Fue por esa época cuando empecé a recibir amenazas de muerte. La primera me llegó al celular, en vísperas del segundo aniversario del secuestro, mientras preparaba el acto de conmemoración. Estaba chequeando cómo habían quedado los telones que irían detrás de la tarima cuando me sonó el teléfono entre el bolsillo.

-Oíste huevón, como sigás hablando mierda de Uribe fuera del país, te vamos a quebrar -me dijo una voz de hombre, anónima, de cerrado acento paisa y tono arrabalero.

-¿Con quién hablo? -pregunté ingenuamente, y en vez de respuesta me soltaron una advertencia y de paso un madrazo.

-Si no te callás te vamos a callar, hijueputa. En ese momento no le di mucha importancia a la cosa, más bien seguí ocupado con el asunto de mis telones, con la impresión de las invitaciones al acto, la consecución del equipo de sonido, los permisos de la Alcaldía, en fin, todo lo que se requiere para lograr romper por unas horas el ritmo ordinario de una ciudad tan indiferente como Bogotá, y para convocarla a la solidaridad. Pero luego en casa, muy tarde en la noche, cuando ya me estaba quedando dormido, sonó el teléfono fijo. Desde luego contesté enseguida, ya he dicho que desde el secuestro el teléfono se me ha vuelto una compulsión. Pero no estaba pensando en la llamada anónima de la mañana, así que me volvió a sorprender la misma voz de hombre con la nueva andanada de furia que echaba sobre mí.

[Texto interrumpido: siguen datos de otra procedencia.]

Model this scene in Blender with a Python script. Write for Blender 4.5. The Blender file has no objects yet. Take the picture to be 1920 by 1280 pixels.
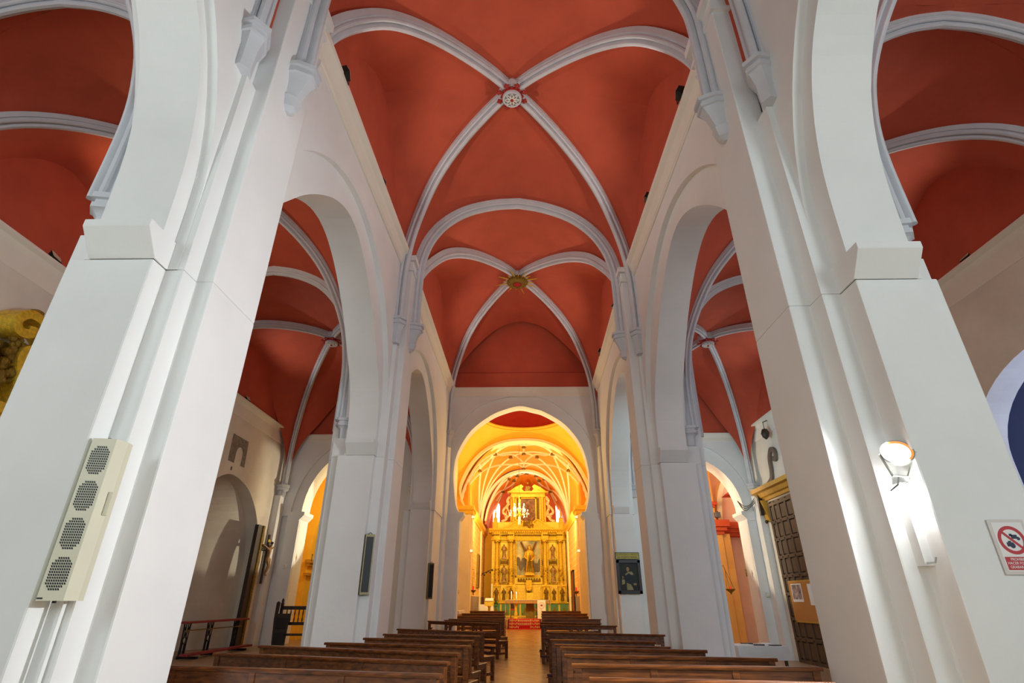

-Si no te gusta Uribe, lárgate del país, huevón -me dijo mordiendo las palabras, y colgó enseguida. -Ni me gusta Uribe, ni me voy de aquí -le respondí, cuando ya para qué.

Sobra decir que esa noche no pude dormir. Quien haya recibido amenazas anónimas sabe cómo quedan resonando en la cabeza una y mil veces, y la ira inútil que producen, y el desconcierto y las ganas de saber quién es ese cobarde que no da la cara; y el miedo, desde luego, porque estás solo en tu casa en la mitad de la noche y empiezas a mirar el teléfono como si fuera un animal ponzoñoso que en cualquier momento vuelve a picar.